The women treat Glow as the social heart of their community, and Olivia is equally determined to top its hierarchy. All of the members use the beauty salon as another kind of salon. They treat it as their “own living room, hosting book clubs, wine nights, hangouts for gossip, and committee meetings” (15). Only Olivia presumes to go further. She insists that she “made” Jenny by bringing her a wealthier clientele, and she tries to impose business decisions on her. Jenny prepares for the monthly “Manis and Mimosas” event and enlists the usual additional manicurists. When Olivia arrives, Jenny learns that she “told all of [her] other clients that this was a closed event” (158), turning an already exclusive, money-making event into a private gathering for her friends.

Portmanteaus

Several portmanteaus crop up throughout the book, a motif related to insider language and nonstandard meanings. Portmanteaus are words made by combining two other words, and they cluster around the character of Olivia, the self-appointed leader of this world.

The first portmanteau is a combination of “kind words” and “insults” and takes a cue from the phenomenon it names. Crystal and Jenny independently remark on Olivia’s facility for passive aggression and backhanded compliments. Jenny “coined the term ‘kinsults’ thanks to her. It was like she had created a cruel language all her own. You wouldn’t even realize she was insulting you, because they were wrapped up like a present” (295). Olivia’s “kinsults” belong to a language of domination rather than communication. She evacuates traditional meanings and uses kind words to belittle and confuse others. Jenny’s name for this “cruel language” is appropriately neologistic. It’s a brand new word, matching form to content.

Having once suffered from a portmanteau nickname, Olivia now wields created language to serve her purposes. Some of her animosity toward Shannon stems from an incident that led the women of Buckhead to call her “Nemo” for years, a truncation of “new money” and a “constant reminder that [she] wasn’t like them” (257). Olivia loathed the word but recognized its power. When she has the ability to do so, she demands that others submit to a different label. She insists that the women dress “clexy” for their big night out, her personal term for her sense of style, which combines “classy” with “sexy.” Annoyed but willing, the others almost literally clothe themselves in her language.

Beauty Glow

While beauty services are a large part of the mysterious “glow” that Jenny’s salon offers, they’re not the only thing she provides. As a motif, a radiant or glowing appearance generally indicates a deeper satisfaction with life.

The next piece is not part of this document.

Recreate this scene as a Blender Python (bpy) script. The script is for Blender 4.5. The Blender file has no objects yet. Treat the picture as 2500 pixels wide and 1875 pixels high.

Jenny names her salon after the glow that characterizes “the way [her clients’] faces lit up after I was finished with them” (13). She calls it “beauty glow” and notes, “The best part about my job was making women feel good about themselves” (13). Beauty glow isn’t the strained and cultivated appearance of the wealthy women who “can afford to pour resources into fighting the greatest war of their lives: the one against the effects of time on the human body” (9). Whenever the idea appears, it signifies peace or happiness as much as an attractive physical appearance. Karen thinks that the young Crystal “had a different glow to her. She was fresh-faced and beautiful in an effortless way” (27). Keisha, on the other hand, is lit up with excitement over her relationship with Karen. Before learning about the affair, Jenny notes, “There was a glow to her, and she was practically giddy, which was not the norm for Keisha” (269). When characters feel good about their relationship with the world, they glow, whether or not the sensation is justified.